▶ **TASK STATEMENT**:
Skip the pictures and repeat each line of the data exactly.

▶ **PROVIDED DATA**:
▼
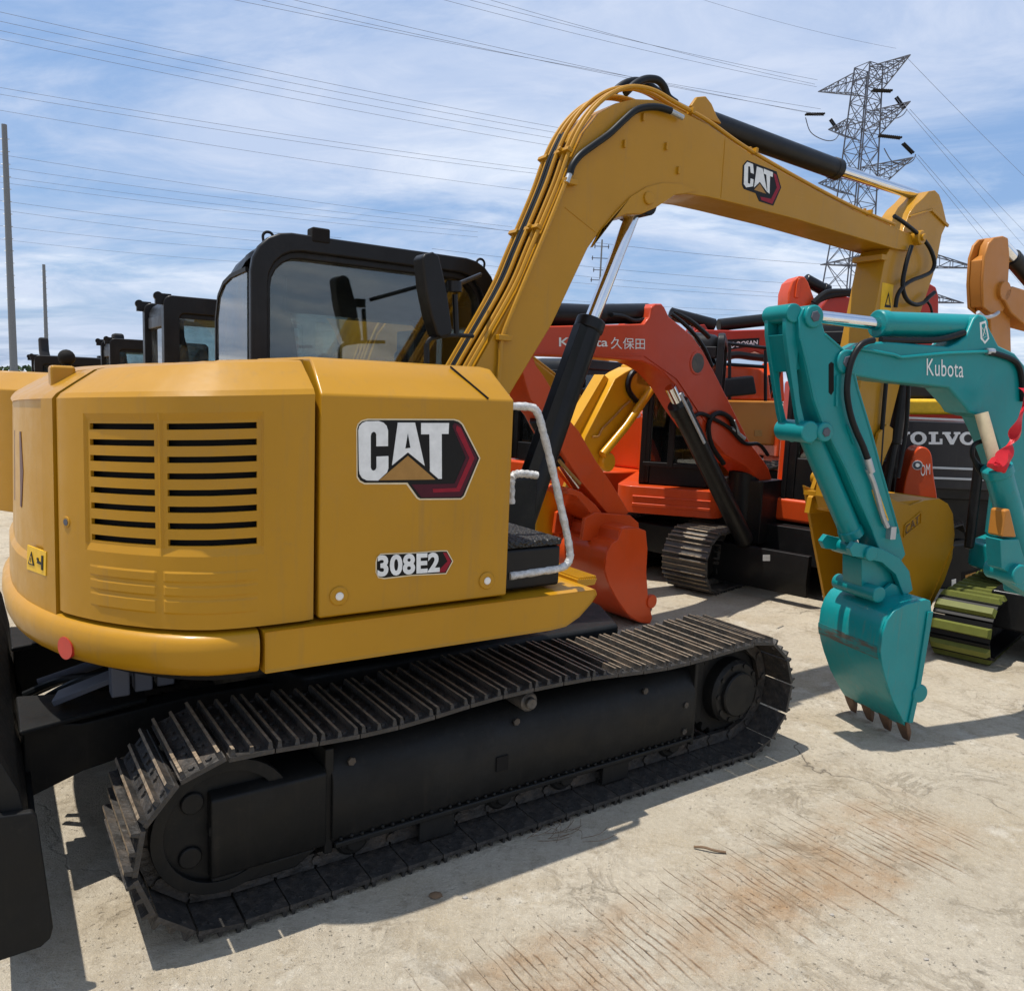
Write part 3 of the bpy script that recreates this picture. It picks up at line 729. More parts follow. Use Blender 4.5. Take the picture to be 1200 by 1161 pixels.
# inner core, hood top, left side box, front deck
o = MB(); inner = off(full, .10); o.prismz(inner[2:-2]+[(-.4, .95), (-.4, -.95)], .72, 1.5); o.build('engine_bay', 'gap', ex)
o = MB(); hs = [arc[-1]*i/60 for i in range(61)]; rim = [surf(s, -INS-.025, ZT+.003) for s in hs]; low = [surf(s, -INS-.025, ZC) for s in hs]; mid = [(x*.6-.30, y*.55, ZT+.004+(z-ZT)*.5) for x, y, z in rim]
o.rings([low, rim, mid, [(-.62, y*.2, ZT+.004) for x, y, z in rim]], closed=False); o.build('hood_top', 'yel', ex)
o = MB(); o.box(-.86, .40, .10, 1.06, .91, 1.05); o.box(-.85, .45, .08, 1.055, .77, .89); o.build('left_deck', 'yel', ex, .012)
o = MB(); o.box(-1.0, -.05, -.80, .80, .66, .755); o.prismz([(.0, -.34), (.48, -.30), (.48, -.04), (.0, .3)], .66, 1.22); o.build('swing_deck', 'und', ex, .015)
o = MB(); o.box(-.80, -.19, -.35, .04, .9, 1.62); o.build('tank_cover', 'blk', ex, .01)
# tool box with step mat, grab rails
o = MB(); o.box(-.165, .085, -1.02, -.55, .905, 1.055); tb = o.build('tool_box', 'blk', ex, .012)
o = MB(); o.box(-.165, .085, -1.025, -.55, 1.058, 1.085); o.build('step_mat', 'mat', tb, .008)
HP = [(596, 476), (621, 477), (630, 484), (637, 508), (647, 548), (658, 597), (667, 640), (667, 656), (658, 665), (630, 670), (597, 675)]
o = MB(); rail = spline([U.P(q, -1.02) for q in HP], 8); o.tube(rail, [.0142+.0016*math.sin(i*1.9)*math.sin(i*.7) for i in range(len(rail))], 12); o.build('grab_rail', 'film', ex)
o = MB(); rail = spline([U.P(q, -.9) for q in ((599, 590), (599, 566), (602, 557), (610, 555), (622, 556), (629, 557))], 6); o.tube(rail, [.0145+.0018*math.sin(i*2.1) for i in range(len(rail))], 12); o.build('inner_grab_rail', 'film', ex)
o = MB(); o.prism([(.205, .872), (.29, .876), (.30, .90), (.20, .905)], -.98, -.62)
for i in range(9): o.box(.21+i*.010, .214+i*.010, -.98, -.62, .900, .912)
o.build('front_step', 'yel', ex, .003)

# cab --------------------------------------------------------------------------
cab(ex, -.745, .41, .06, .685, .95, 2.212, zs=1.45, r=.17, post=.075, gl='glass', glr='glassr', rnd=.20)
o = MB(); o.box(-.505, -.425, .03, .10, 2.20, 2.262); o.build('roof_lamp', 'gap', ex, .008)
for x, y, z in ((-.66, .13, 2.185), (.36, .10, 2.195), (-.60, .56, 2.13)):
    o = MB(); o.tube([(x-.018, y, z), (x-.022, y, z+.028), (x-.010, y, z+.044), (x+.010, y, z+.044), (x+.022, y, z+.028), (x+.018, y, z)], .006, 8, smooth=4); o.build('lifting_hook', 'blk', ex)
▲
▶ **THE COMPLETED TASK**:
Write part 3 of the bpy script that recreates this picture. It picks up at line 729. More parts follow. Use Blender 4.5. Take the picture to be 1200 by 1161 pixels.
# inner core, hood top, left side box, front deck
o = MB(); inner = off(full, .10); o.prismz(inner[2:-2]+[(-.4, .95), (-.4, -.95)], .72, 1.5); o.build('engine_bay', 'gap', ex)
o = MB(); hs = [arc[-1]*i/60 for i in range(61)]; rim = [surf(s, -INS-.025, ZT+.003) for s in hs]; low = [surf(s, -INS-.025, ZC) for s in hs]; mid = [(x*.6-.30, y*.55, ZT+.004+(z-ZT)*.5) for x, y, z in rim]
o.rings([low, rim, mid, [(-.62, y*.2, ZT+.004) for x, y, z in rim]], closed=False); o.build('hood_top', 'yel', ex)
o = MB(); o.box(-.86, .40, .10, 1.06, .91, 1.05); o.box(-.85, .45, .08, 1.055, .77, .89); o.build('left_deck', 'yel', ex, .012)
o = MB(); o.box(-1.0, -.05, -.80, .80, .66, .755); o.prismz([(.0, -.34), (.48, -.30), (.48, -.04), (.0, .3)], .66, 1.22); o.build('swing_deck', 'und', ex, .015)
o = MB(); o.box(-.80, -.19, -.35, .04, .9, 1.62); o.build('tank_cover', 'blk', ex, .01)
# tool box with step mat, grab rails
o = MB(); o.box(-.165, .085, -1.02, -.55, .905, 1.055); tb = o.build('tool_box', 'blk', ex, .012)
o = MB(); o.box(-.165, .085, -1.025, -.55, 1.058, 1.085); o.build('step_mat', 'mat', tb, .008)
HP = [(596, 476), (621, 477), (630, 484), (637, 508), (647, 548), (658, 597), (667, 640), (667, 656), (658, 665), (630, 670), (597, 675)]
o = MB(); rail = spline([U.P(q, -1.02) for q in HP], 8); o.tube(rail, [.0142+.0016*math.sin(i*1.9)*math.sin(i*.7) for i in range(len(rail))], 12); o.build('grab_rail', 'film', ex)
o = MB(); rail = spline([U.P(q, -.9) for q in ((599, 590), (599, 566), (602, 557), (610, 555), (622, 556), (629, 557))], 6); o.tube(rail, [.0145+.0018*math.sin(i*2.1) for i in range(len(rail))], 12); o.build('inner_grab_rail', 'film', ex)
o = MB(); o.prism([(.205, .872), (.29, .876), (.30, .90), (.20, .905)], -.98, -.62)
for i in range(9): o.box(.21+i*.010, .214+i*.010, -.98, -.62, .900, .912)
o.build('front_step', 'yel', ex, .003)

# cab --------------------------------------------------------------------------
cab(ex, -.745, .41, .06, .685, .95, 2.212, zs=1.45, r=.17, post=.075, gl='glass', glr='glassr', rnd=.20)
o = MB(); o.box(-.505, -.425, .03, .10, 2.20, 2.262); o.build('roof_lamp', 'gap', ex, .008)
for x, y, z in ((-.66, .13, 2.185), (.36, .10, 2.195), (-.60, .56, 2.13)):
    o = MB(); o.tube([(x-.018, y, z), (x-.022, y, z+.028), (x-.010, y, z+.044), (x+.010, y, z+.044), (x+.022, y, z+.028), (x+.018, y, z)], .006, 8, smooth=4); o.build('lifting_hook', 'blk', ex)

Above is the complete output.